Katabasis: Impossible to Pronounce, Enjoyable to Read
Katabasis by R.F. Kuang (Harper Voyager, 2025)
Reviewed by Elizabeth Stice
“ ‘We have to make it count.’ She felt a lump in her throat. ‘All this, I mean. It has to be worth something. We can’t have done this all for nothing.’
‘Hm,’ said Peter.” (259)
Katabasis is a book full of dilemmas. A famous professor of magick at Cambridge is killed in an accident with a pentagram, leaving his top students, Alice and Peter, to an uncertain future. Separately, they decide to go to Hell and bring him back. Together, they begin their journey. All kinds of dilemmas follow. How to find Professor Grimes? How to travel through Hell? At least once, Peter and Alice find themselves in an actual, classic prisoner’s dilemma. Their questions about how to bring back their advisor are soon overtaken by questions about their own survival. It’s all complicated by their questions about each other. It’s rarely clear what they should do, or how.
Katabasis is set primarily in Hell, but the book is a nerd’s paradise. Kuang weaves together descent tales from across history, afterlife accounts from various traditions, references to classical and analytic philosophy, logic, and a rich account of Cambridge. In addition to taking magick as real, this book turns Orpheus into history rather than myth, T.S. Eliot’s Wasteland into a practical guide, and lembas bread into real-world food worth packing. We get small asides into the history of magick and the power of chalk, and references to familiar deities like King Yama.
Hell seems like a landscape prone to cruelty, but some of it is a relief for Peter and Alice. Yes, there are a lot of bones and even some evil underworld magicians, but their professor, Grimes, has been cruel to them both. As they reveal more of that to each other, Peter and Alice do it within the context of their own tense relationship. The Cambridge they have experienced has been filled with passion for ideas and the life of the mind. Alice is at Cambridge because what she really wants is “unhampered time and access to the necessary resources to think” (262). But both Alice and Peter have also found a fair amount of confusion and cruelty at the university.

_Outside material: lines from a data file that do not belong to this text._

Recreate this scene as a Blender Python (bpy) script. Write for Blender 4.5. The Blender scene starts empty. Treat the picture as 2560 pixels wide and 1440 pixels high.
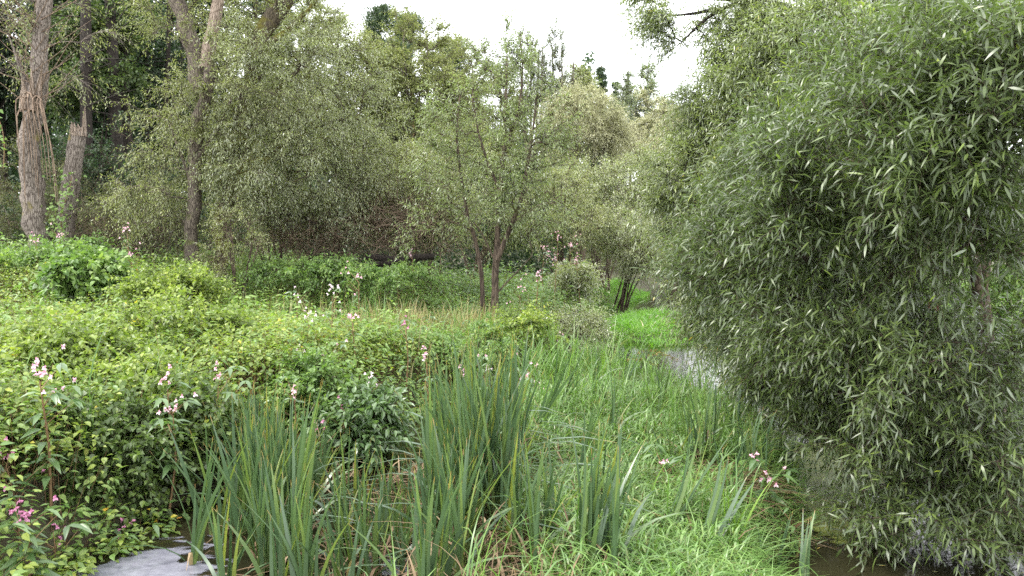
import bpy, math
import numpy as np
from mathutils import Vector

# ------------------------------------------------------------------ camera, sky, sun, exposure
scene = bpy.context.scene
COL = scene.collection
H, F = 2.4, 1898.0                      # eye height above the water, focal length in photo pixels
PITCH = math.atan(130.0 / F)

cam_data = bpy.data.cameras.new("camera")
cam_data.sensor_width = 36.0
cam_data.lens = 36.0 * F / 2560.0
cam_data.clip_start, cam_data.clip_end = 0.05, 2000.0
cam = bpy.data.objects.new("camera", cam_data)
cam.location = (0, 0, H)
cam.rotation_euler = (math.pi / 2 - PITCH, 0, 0)
COL.objects.link(cam)
scene.camera = cam

SUN_EL, SUN_AZ = math.radians(60), math.radians(262)      # azimuth clockwise from +Y
world = bpy.data.worlds.new("World")
scene.world = world
world.use_nodes = True
wn, wl = world.node_tree.nodes, world.node_tree.links
wn.clear()
w_out = wn.new("ShaderNodeOutputWorld")
w_bg = wn.new("ShaderNodeBackground")
w_sky = wn.new("ShaderNodeTexSky")
w_sky.sky_type = 'NISHITA'
w_sky.sun_disc = False
w_sky.sun_elevation, w_sky.sun_rotation = SUN_EL, SUN_AZ
w_tc = wn.new("ShaderNodeTexCoord")
w_noise = wn.new("ShaderNodeTexNoise")
w_noise.inputs["Scale"].default_value = 2.2
w_noise.inputs["Detail"].default_value = 5
w_ramp = wn.new("ShaderNodeValToRGB")
w_ramp.color_ramp.elements[0].position, w_ramp.color_ramp.elements[0].color = 0.3, (9.0, 9.2, 9.6, 1)
w_ramp.color_ramp.elements[1].position, w_ramp.color_ramp.elements[1].color = 0.7, (12.5, 12.5, 12.6, 1)
w_mix = wn.new("ShaderNodeMix")
w_mix.data_type = 'RGBA'
w_mix.inputs["Factor"].default_value = 0.86
wl.new(w_tc.outputs["Generated"], w_noise.inputs["Vector"])
wl.new(w_noise.outputs["Fac"], w_ramp.inputs["Fac"])
wl.new(w_sky.outputs["Color"], w_mix.inputs["A"])
wl.new(w_ramp.outputs["Color"], w_mix.inputs["B"])
wl.new(w_mix.outputs["Result"], w_bg.inputs["Color"])
w_bg.inputs["Strength"].default_value = 0.12
wl.new(w_bg.outputs["Background"], w_out.inputs["Surface"])

sun_data = bpy.data.lights.new("sun", 'SUN')
sun_data.energy = 1.5
sun_data.angle = math.radians(18)
sun_data.color = (1.0, 0.96, 0.88)
sun = bpy.data.objects.new("sun", sun_data)
sd = Vector((math.sin(SUN_AZ) * math.cos(SUN_EL), math.cos(SUN_AZ) * math.cos(SUN_EL), math.sin(SUN_EL)))
sun.rotation_euler = sd.to_track_quat('Z', 'Y').to_euler()
sun.location = (-12, -2, 20)
COL.objects.link(sun)

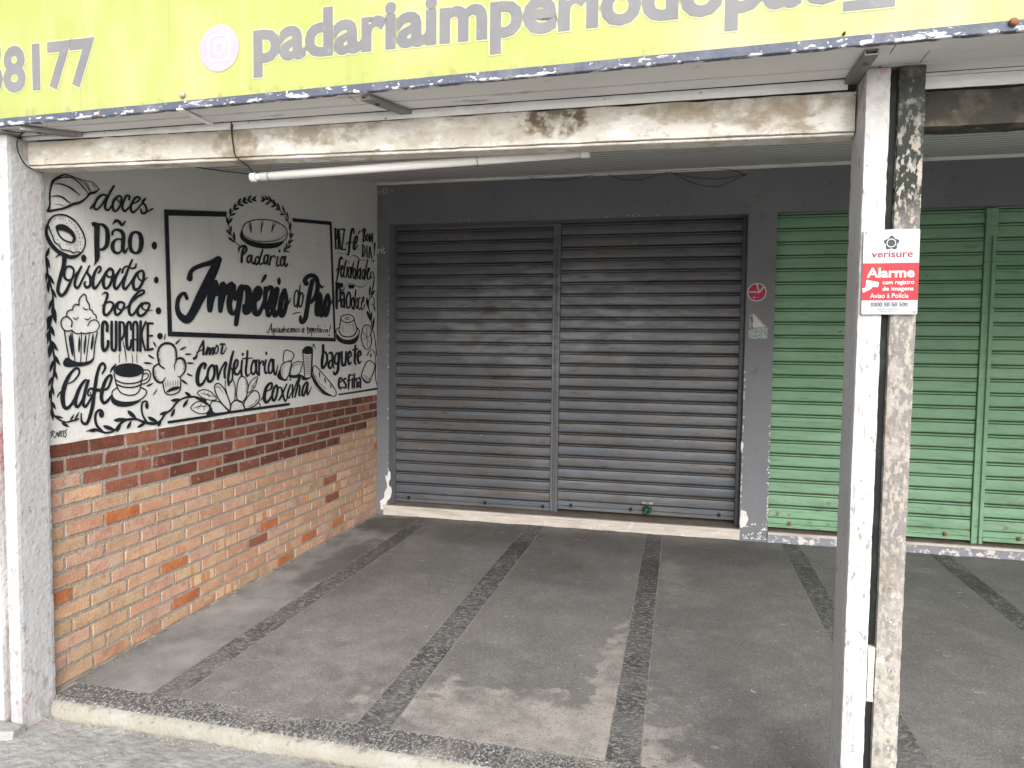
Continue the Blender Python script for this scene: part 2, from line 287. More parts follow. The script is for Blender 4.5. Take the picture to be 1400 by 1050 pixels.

Katabasis is seemingly all about unreality, but it has some roots in reality. This book has the potential to enthrall those who have been part of intense graduate programs and the collective psychosis that seems to govern them. Alice and Peter, and the other graduate students, will seemingly do anything for their advisor, so that they can get a “good” job, so that they can stay in academia. It represents access to learning and a way of life they cannot find anywhere else. Personal health and relationships matter less than prestige which is not even visible or understood outside of the ivory tower. Of course, this strange behavior is not entirely irrational, because advisors do have unnatural amounts of power over the lives and futures of their students. And the university ethos emphasizes the life of the mind almost to the extent of rejecting the body. The slippage between the fictional and the factual in student perspectives and experiences is equal parts uncomfortable and entertaining for those familiar with such things.
But you do not need years of graduate school to understand or appreciate this book. Despite its 541 pages, Katabasis is a fast read. It’s much easier and more enjoyable to get through the book than it is for the main characters to journey through Hell. And while Kuang has brought in classical history, philosophy, and some comparative religion, no real background is required to enjoy or understand the book. Alice and Peter have an adventure, encounter various Shades and smalltime deities, meet interesting people, and find time to have a love story. The elements are pretty familiar, even if the setting is unfamiliar.
As with any book about death and Hell, Katabasis prompts reflection on life. Various characters wrestle with the meaning of life and offer different answers. For the most part, the journey through Hell is a cautionary tale for Peter and Alice. But many characters are capable of moments of wisdom. Even the distasteful Grimes can tell Alice that she cannot get caught up in conferences and academic celebrity, “It’s got to be the work itself,” he tells her. “You’ve got to float above it all. You must be fueled by the truth, and the truth alone. It must devour you” (140). Of course, devouring normal things is also good. Another character, Elspeth, who imagines what she will do when she returns from Hell says, “I’m going to sit outside. I’m going to have a cup of tea, Assam, with lots of milk and a swirl of honey. And a cinnamon bun. With raisins” (276).
Katabasis is an entertaining adventure through Hell, which confirms that Hell is not a desirable vacation destination but also disabuses the reader about an irrational fear of death. Most of the suffering endured by the Shades seems closely related to reluctance to be reincarnated. Kuang offers two main characters worth caring about and the courts of Hell are creatively depicted, drawing on many different historical, mythical, and religious traditions for rich descriptions. Katabasis has enough mystery and tension to temporarily unsettle the reader and reward continuing the journey without creating lasting distress. Ultimately, Katabasis affirms conventional wisdom about the meaning of life and is a solid example of smart, enjoyable contemporary fiction.
Elizabeth Stice is a professor of history and assistant director of the honors program at Palm Beach Atlantic University. When she can, she reads and writes about World War I and she is the author of Empire Between the Lines: Imperial Culture in British and French Trench Newspapers of the Great War (2023).